L'actrice de 52 ans figure sur la liste des 928 personnalités invitées en juin dernier à devenir membres de l'Academy of Motion Picture Arts and Sciences, qui décerne les Oscars du cinéma américain.

Cette liste, qui s'inscrit dans le cadre d'un programme de discrimination positive lancé par une institution en butte depuis plusieurs années aux critiques sur son manque de représentativité, comporte 49% de femmes et 38% de personnes issues de minorités ethniques.

Roman Polanski, 84 ans, a quant à lui été exclu de cette institution début mai. Il a reconnu en 1977 avoir une relation sexuelle avec une adolescente de 13 ans et reste poursuivi par la justice américaine dans ce dossier.

Sa radiation de la liste des membres votants de l'Académie est survenue dans le sillage de l'affaire Weinstein, à l'origine du mouvement "#metoo" et de l'initiative "Time's Up" contre les violences sexuelles et sexistes à l'encontre des femmes.

"COMME UN PARIA"

Elle a été prononcée en même temps que celle du comédien américain Bill Cosby, reconnu coupable d'agression sexuelle fin avril, et est intervenue après celle, survenue en octobre dernier, du producteur Harvey Weinstein, qui a été accusé d'agression sexuelle ou de viol par plusieurs dizaines d'actrices. [nL8N1SA8FN] [nL8N1MQ00P]

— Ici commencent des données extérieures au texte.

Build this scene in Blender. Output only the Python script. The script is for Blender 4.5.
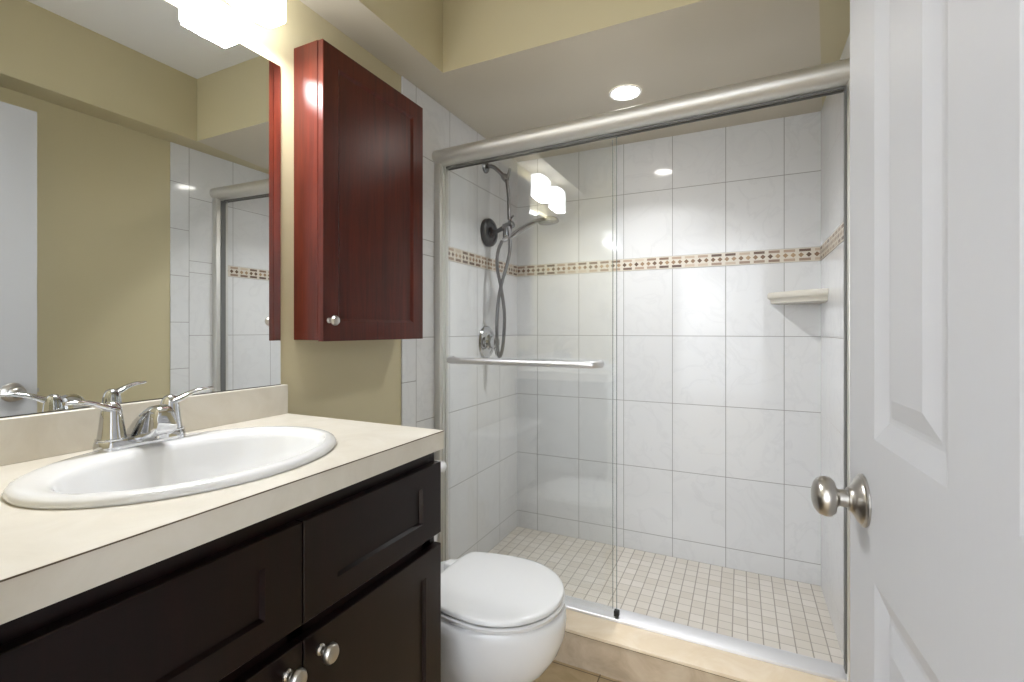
import bpy, bmesh, math, random
from mathutils import Vector, Matrix
PI = math.pi
for o in list(bpy.data.objects):
    bpy.data.objects.remove(o)
SC = bpy.context.scene
COL = SC.collection

# ------------------------------------------------------------------ camera, world, exposure
FOC, YAW = 476.9, 0.4477                     # focal length in pixels of a 1024 px wide frame
CAM = Vector((1.1934, 0.0, 1.187))
cd = bpy.data.cameras.new('camera')
cam = bpy.data.objects.new('camera', cd)
COL.objects.link(cam)
cam.location = CAM
cam.rotation_euler = (PI / 2, 0, YAW)
cd.sensor_fit = 'HORIZONTAL'
cd.sensor_width = 36
cd.lens = 36 * FOC / 1024
cd.shift_y = -11.15 / 1024
cd.clip_start = 0.02
SC.camera = cam
wd = bpy.data.worlds.new('world')
SC.world = wd
wd.use_nodes = True
wd.node_tree.nodes['Background'].inputs[0].default_value = (1.0, 0.98, 0.95, 1)
wd.node_tree.nodes['Background'].inputs[1].default_value = 0.35
vs = SC.view_settings
vs.view_transform = 'Standard'
vs.look = 'None'
vs.gamma = 1
vs.use_curve_mapping = False
vs.exposure = 1.0

SHADE_EMIT, DOWN_WATT, CAN_WATT, HALL_WATT = 8.0, 2.7, 3.6, 68.0


def area(name, loc, rot, sx, sy, watt, col=(1, 1, 1), spread=PI):
    l = bpy.data.lights.new(name, 'AREA')
    l.shape = 'RECTANGLE'
    l.size, l.size_y = sx, sy
    l.energy = watt
    l.color = col
    l.spread = spread
    o = bpy.data.objects.new(name, l)
    o.location = loc
    o.rotation_euler = rot
    COL.objects.link(o)
    return o


# added fill light, wider than the window, in the unseen room behind the doorway
area('hall_fill_light', (0.95, -2.60, 1.35), (PI / 2, 0, PI), 3.2, 2.3, HALL_WATT, (0.86, 0.93, 1.0))


# ------------------------------------------------------------------ dimensions (metres)
W, D = 1.524, 2.546          # room width, distance of the shower's back wall
ZC, ZS = 2.50, 2.175         # ceiling, underside of the soffits
SX, SY, SR = 0.16, 1.537, 0.14
TY = 1.487                   # where the wall tile starts
ZSF = 0.03                   # shower floor
LB, LT, TH, TW = 1.4999, 1.563, 0.3436, 0.248


# ------------------------------------------------------------------ materials
def lin(c):
    return tuple(((v / 255) / 12.92 if v <= 10 else ((v / 255 + 0.055) / 1.055) ** 2.4) for v in c) + (1,)


class NT:
    def __init__(s, name):
        s.m = bpy.data.materials.new(name)
        s.m.use_nodes = True
        s.t = s.m.node_tree
        s.n = s.t.nodes
        s.b = s.n['Principled BSDF']
        s._xyz = None

    def new(s, typ, **kw):
        n = s.n.new(typ)
        for k, v in kw.items():
            setattr(n, k, v)
        return n

    def link(s, a, b):
        s.t.links.new(a, b)

    def put(s, sock, v):
        if isinstance(v, (int, float)):
            sock.default_value = v
        elif isinstance(v, tuple):
            sock.default_value = v
        else:
            s.link(v, sock)

    def math(s, op, a, b=None, c=None, clamp=False):
        n = s.new('ShaderNodeMath', operation=op, use_clamp=clamp)
        s.put(n.inputs[0], a)
        if b is not None:
            s.put(n.inputs[1], b)
        if c is not None:
            s.put(n.inputs[2], c)
        return n.outputs[0]

    def obj(s):
        if s._xyz is None:
            tc = s.new('ShaderNodeTexCoord')
            s._co = tc.outputs['Object']
            sp = s.new('ShaderNodeSeparateXYZ')
            s.link(s._co, sp.inputs[0])
            s._xyz = sp.outputs
        return s._xyz

    def mapped(s, scale):
        s.obj()
        mp = s.new('ShaderNodeMapping')
        mp.inputs['Scale'].default_value = scale
        s.link(s._co, mp.inputs[0])
        return mp.outputs[0]

    def noise(s, scale=5.0, detail=4.0, rough=0.5, dist=0.0, vec=None, out=0):
        n = s.new('ShaderNodeTexNoise')
        n.inputs['Scale'].default_value = scale
        n.inputs['Detail'].default_value = detail
        n.inputs['Roughness'].default_value = rough
        n.inputs['Distortion'].default_value = dist
        if vec is None:
            s.obj()
            vec = s._co
        s.link(vec, n.inputs['Vector'])
        return n.outputs[out]

    def ramp(s, fac, stops):
        n = s.new('ShaderNodeValToRGB')
        el = n.color_ramp.elements
        while len(el) < len(stops):
            el.new(0.5)
        for e, (p, c) in zip(el, stops):
            e.position = p
            e.color = c
        s.link(fac, n.inputs[0])
        return n.outputs[0]

    def mix(s, fac, a, b, blend='MIX'):
        n = s.new('ShaderNodeMix', data_type='RGBA', blend_type=blend)
        s.put(n.inputs[0], fac)
        s.put(n.inputs[6], a)
        s.put(n.inputs[7], b)
        return n.outputs[2]

    def fmix(s, fac, a, b):
        n = s.new('ShaderNodeMix', data_type='FLOAT')
        s.put(n.inputs[0], fac)
        s.put(n.inputs[2], a)
        s.put(n.inputs[3], b)
        return n.outputs[0]

    def rand(s, *v):
        n = s.new('ShaderNodeCombineXYZ')
        for i, q in enumerate(v):
            s.put(n.inputs[i], q)
        w = s.new('ShaderNodeTexWhiteNoise', noise_dimensions='3D')
        s.link(n.outputs[0], w.inputs[0])
        return w.outputs[0]

    def bump(s, h, strength=0.3, dist=0.001):
        n = s.new('ShaderNodeBump')
        n.inputs['Strength'].default_value = strength
        n.inputs['Distance'].default_value = dist
        s.put(n.inputs['Height'], h)
        s.link(n.outputs[0], s.b.inputs['Normal'])

    def set(s, **kw):
        names = dict(col='Base Color', rough='Roughness', metal='Metallic', spec='Specular IOR Level', coat='Coat Weight',
                     coatr='Coat Roughness', emit='Emission Strength', ecol='Emission Color', trans='Transmission Weight', ior='IOR',
                     aniso='Anisotropic')
        for k, v in kw.items():
            s.put(s.b.inputs[names[k]], v)
        return s

    # distance (m) to the nearest line of a regular grid
    def line(s, u, u0, w):
        f = s.math('FRACT', s.math('DIVIDE', s.math('SUBTRACT', u, u0), w))
        return s.math('MULTIPLY', s.math('MINIMUM', f, s.math('SUBTRACT', 1.0, f)), w)

    def cell(s, u, u0, w):
        return s.math('FLOOR', s.math('DIVIDE', s.math('SUBTRACT', u, u0), w))

    def joint(s, d, half, soft=0.0007):
        n = s.new('ShaderNodeMapRange', interpolation_type='SMOOTHSTEP')
        s.put(n.inputs[0], d)
        n.inputs[1].default_value = half
        n.inputs[2].default_value = half + soft
        n.inputs[3].default_value = 1
        n.inputs[4].default_value = 0
        return n.outputs[0]


def paint(name, c, rough=0.55, tex=0.06):
    t = NT(name)
    t.set(col=lin(c), rough=rough)
    t.bump(t.noise(260, 3), tex, 0.002)
    return t.m


M = {}
M['wall_paint'] = paint('khaki_wall_paint', (195, 184, 150), 0.5)
M['ceiling_paint'] = paint('white_ceiling_paint', (236, 236, 238), 0.7)
M['soffit_paint'] = paint('beige_soffit_underside', (202, 194, 178), 0.6)


def wall_tile(name, axis, u0, narrow=None):
    t = NT(name)
    x = t.obj()
    u, z = x[axis], x[2]
    up = t.math('GREATER_THAN', z, (LB + LT) / 2)
    zz = t.math('SUBTRACT', z, t.math('MULTIPLY', up, LT - LB))
    du = t.line(u, u0, TW)
    dz = t.line(zz, LB, TH)
    ci, cj = t.cell(u, u0, TW), t.cell(zz, LB, TH)
    if narrow is not None:
        k = t.math('LESS_THAN', u, narrow)
        dz = t.fmix(k, dz, t.line(z, 0.98, TW))
        cj = t.fmix(k, cj, t.cell(z, 0.98, TW))
    j = t.joint(t.math('MINIMUM', du, dz), 0.0011)
    r = t.rand(ci, cj, 0.37)
    # faint grey marble veins, offset tile by tile
    off = t.new('ShaderNodeVectorMath', operation='MULTIPLY_ADD')
    cmb = t.new('ShaderNodeCombineXYZ')
    t.put(cmb.inputs[0], r)
    t.put(cmb.inputs[1], r)
    t.put(cmb.inputs[2], r)
    t.link(cmb.outputs[0], off.inputs[0])
    off.inputs[1].default_value = (7, 13, 5)
    t.link(t._co, off.inputs[2])
    v = t.noise(5.5, 5, 0.55, 1.1, vec=off.outputs[0])
    ridge = t.math('ABSOLUTE', t.math('SUBTRACT', v, 0.5))
    vein = t.math('SUBTRACT', 1.0, t.math('DIVIDE', ridge, 0.045), clamp=True)
    vein = t.math('MULTIPLY', vein, t.noise(2.3, 2, vec=off.outputs[0]))
    base = t.mix(t.math('MULTIPLY', vein, 0.28), lin((221, 221, 221)), lin((184, 184, 186)))
    base = t.mix(t.math('MULTIPLY', r, 0.25), base, lin((210, 211, 213)))
    t.set(col=t.mix(j, base, lin((150, 148, 145))), rough=t.fmix(j, 0.08, 0.7), spec=0.28)
    wav = t.noise(9, 1, 0.3)
    t.bump(t.math('SUBTRACT', t.math('MULTIPLY', wav, 0.25), j), 0.35, 0.0012)
    return t.m


M['tile_back'] = wall_tile('white_marbled_tile_back', 0, 0.1342)
M['tile_side'] = wall_tile('white_marbled_tile_side', 1, 1.575, 1.575)


def border_tile(name, axis):
    t = NT(name)
    x = t.obj()
    u, z = x[axis], x[2]
    h = t.math('DIVIDE', t.math('SUBTRACT', z, LB), LT - LB)          # 0..1 over the strip
    P = 0.062
    fu = t.math('FRACT', t.math('DIVIDE', u, P))
    cu = t.math('FLOOR', t.math('DIVIDE', u, P))
    # dashes in the rows at the top and bottom
    inu = t.math('LESS_THAN', t.math('ABSOLUTE', t.math('SUBTRACT', fu, 0.5)), 0.37)
    dt = t.math('LESS_THAN', t.math('ABSOLUTE', t.math('SUBTRACT', h, 0.83)), 0.095)
    db = t.math('LESS_THAN', t.math('ABSOLUTE', t.math('SUBTRACT', h, 0.17)), 0.095)
    dash = t.math('MULTIPLY', inu, t.math('ADD', dt, db))
    rc = t.rand(cu, t.math('GREATER_THAN', h, 0.5), 1.7)
    # diamonds in the middle row
    P2 = P / 2
    f2 = t.math('SUBTRACT', t.math('FRACT', t.math('DIVIDE', u, P2)), 0.5)
    c2 = t.math('FLOOR', t.math('DIVIDE', u, P2))
    dd = t.math('ADD', t.math('MULTIPLY', t.math('ABSOLUTE', f2), P2), t.math('MULTIPLY', t.math('ABSOLUTE', t.math('SUBTRACT', h, 0.5)), LT - LB))
    dia = t.math('LESS_THAN', dd, 0.0115)
    rd = t.rand(c2, 3.0, 0.2)
    stops = [(0.0, lin((92, 72, 60))), (0.35, lin((130, 106, 88))), (0.7, lin((172, 150, 130))), (1.0, lin((202, 188, 168)))]
    dcol = t.ramp(rc, stops)
    ecol = t.ramp(rd, [(0.0, lin((88, 64, 48))), (0.5, lin((130, 100, 74))), (1.0, lin((172, 144, 112)))])
    c = t.mix(dash, lin((208, 200, 186)), dcol)
    c = t.mix(dia, c, ecol)
    t.set(col=c, rough=0.35)
    t.bump(t.math('ADD', dash, dia), 0.3, 0.0008)
    return t.m


M['border_back'] = border_tile('brown_mosaic_border_back', 0)
M['border_side'] = border_tile('brown_mosaic_border_side', 1)


def floor_mosaic():
    t = NT('beige_mosaic_floor_tile')
    x = t.obj()
    P = 0.0526
    d = t.math('MINIMUM', t.line(x[0], 0.0588, P), t.math('ADD', t.line(x[1], 0.02, P), 0.0006))
    j = t.joint(d, 0.0017, 0.0009)
    r = t.rand(t.cell(x[0], 0.0588, P), t.cell(x[1], 0.02, P), 0.5)
    c = t.ramp(r, [(0, lin((206, 199, 188))), (0.5, lin((213, 207, 197))), (1, lin((219, 213, 205)))])
    c = t.mix(t.math('MULTIPLY', t.noise(24, 5), 0.25), c, lin((190, 180, 164)))
    t.set(col=t.mix(j, c, lin((164, 157, 147))), rough=t.fmix(j, 0.4, 0.85))
    t.bump(t.math('SUBTRACT', 1.0, j), 0.5, 0.0015)
    return t.m


M['floor_mosaic'] = floor_mosaic()


def travertine(name, a, b, c, rough=0.35, joints=False):
    t = NT(name)
    n1 = t.noise(6, 8, 0.62, 1.4)
    n2 = t.noise(34, 5, 0.6, 0.4)
    col = t.ramp(n1, [(0.32, lin(a)), (0.5, lin(b)), (0.68, lin(c))])
    col = t.mix(t.math('MULTIPLY', n2, 0.3), col, lin(a))
    if joints:
        x = t.obj()
        j = t.joint(t.math('MINIMUM', t.line(x[0], 0.30, 0.457), t.line(x[1], 1.60, 0.457)), 0.0015, 0.001)
        col = t.mix(j, col, lin((120, 104, 82)))
        t.bump(t.math('SUBTRACT', 1.0, j), 0.4, 0.0012)
    t.set(col=col, rough=rough)
    return t.m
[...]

Pour Emmanuelle Seigner, l'exclusion de son mari n'a été motivée que "pour satisfaire l'air du temps" et dénote une "curieuse amnésie" de la part de l'Académie, qui a attribué à Roman Polanski l'Oscar du meilleur réalisateur pour "Le Pianiste" en 2003.

"Cette Académie pense probablement que je suis une actrice suffisamment arriviste, sans caractère, pour oublier qu'elle est mariée depuis vingt-neuf ans avec l'un des plus grands metteurs en scène", qui a été rejeté "comme un paria", écrit-elle.

"Vous m'offensez alors que vous prétendez vouloir protéger les femmes", ajoute-t-elle en précisant "vous n'aurez pas la femme que je suis."

Concernant les accusations contre son époux, Emmanuelle Seigner rappelle dans sa lettre ouverte que "Samantha Geimer, sa seule et unique victime, demande depuis des années le classement de l'affaire" et que Roman Polanski a effectué en 1977 à Los Angeles "un premier séjour en prison qui devait être sa peine".

"Les artistes n'échappent pas à la justice ordinaire, bien sûr. À condition qu'elle ne devienne pas une justice d'exception". "Aujourd'hui, Roman a purgé plus que le maximum de la peine encourue pour la faute commise", estime-t-elle.

Roman Polanski a reconnu en 1977 avoir eu une relation sexuelle avec une mineure de 13 ans lors d'une séance de photos à Los Angeles. Il a passé 42 jours en prison avant d'être remis en liberté après une négociation ("plea bargain") mais a fui les Etats-Unis l'année suivante, redoutant que le magistrat chargé du dossier ne revienne sur l'accord conclu à l'époque et ne le condamne à plusieurs années de prison.

En 2009, le cinéaste a été arrêté à Zurich en vertu d'un mandat américain et assigné à résidence. Il a été libéré un an plus tard, les autorités suisses ayant décidé de ne pas l'extrader.

En 2014, les Etats-Unis ont déposé une demande d'extradition auprès de Varsovie à l'occasion d'un voyage de Roman Polanski en Pologne. Cette requête a été rejetée en octobre 2015 par un tribunal de Cracovie, où Polanski possède un appartement.

La Cour suprême polonaise a confirmé en décembre 2016 le rejet de la demande d'extradition du cinéaste.